December 10th, 2009 5:34pm Report this comment

I can't help feeling that, while readers will find whatever may be significant to them in what they read, the writer must have set out with certain aims, with a sense of the story she means to tell and some reason (beyond the obvious food and rent dollars or pounds) for telling that particular story in that particular way. If not, why bother? Aren't we entitled to wonder about a writer's intentions? In fact, are we not obligated to understand and honor those intentions, even as we find in the writing what is of personal value to ourselves?

Jeremy

December 10th, 2009 7:46pm Report this comment

Perhaps the characters exist as ideas, or Forms, in the imaginations of both the reader and the writer. But of course there is no guarantee that the Form, as the writer perceives it, is the same as the Form which the reader perceives. And perhaps that is because both require an act of creation. The writer has, I assume, to create the character in order to write about them. Or perhaps the writer creates the character as they write about them. As the reader reads the book, they too have to create (or recreate) the character in their own imagination. And this, I think, constitutes a seperate and purely individual act of creation. So that the two Forms - the one the writer creates and the one the reader creates from the writer's template - may not be (indeed are not) the same thing.

As for the author not being the "fons et origo"....you make an interesting point. And one which was also made by Plato/Socrates. If I can remember it correctly, Socrates went around Athens asking artists (both literary and otherwise) what the source of their talent was - i.e. where this ability or facility they possessed came from. And he found they had no better idea about it than he did. So he concluded that the artist acts as a kind of medium, or conduit, through which something flowed into the world.

I think it's in the "Apology".

Either way, I should have liked to have met and interviewed Kipling (whom I admire as a writer) - perhaps in order to ask him the same sort of questions that Socrates asked the artists of Athens^^

When it comes to fiction, I have noticed that some fans like to live in the works so completely that they forget they are a fiction at all. They like to inhabit the universe created by the author so totally that it becomes, for them, not so much an alternative reality as an alternative TO reality. I suspect that you might have bumped into one or two of these yourself.

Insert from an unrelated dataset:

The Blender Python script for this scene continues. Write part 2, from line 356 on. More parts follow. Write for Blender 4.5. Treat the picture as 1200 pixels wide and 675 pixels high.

None of which answers the questions: How do you do it? And where does it come from?

hadrian

December 10th, 2009 8:44pm Report this comment

Some of this reminds me of the old ontological argument ( some would go further and call it a proof!) of the existence of God. It runs somewhat like this:if the idea of God exists, then He indeed MUST exist!! Rather too clever and abstruse for my liking! However, you can see the absurdity when applied to fictional ( made up) people! The author and reader indulge in a sort of colaborative effort to produce these persons, and - hey presto!- they pop into existence and for the most part we readers DO care what happens to them. Our Reading Group certainly enjoy those books better where the characters are credible and complex individuals who function with some degree of psychological consistency- or at least the story allows them to be/do so. I guess the creative process itself is what fascinates most avid readers of fiction. How is it some authors have to map all out in advance, whereas others are dominated and led by characters and yet others find their muse in sense of place and mood? And as you say this has been going on for as long as fiction itself! Did not Dickens enthral his audiences and do himself in through his punishing schedules of public talks/performances?!

Jeremy

December 11th, 2009 2:03pm Report this comment

Susan,

Apologies for my previous post, which was somewhat garbled. I hope I haven't messed up your thread.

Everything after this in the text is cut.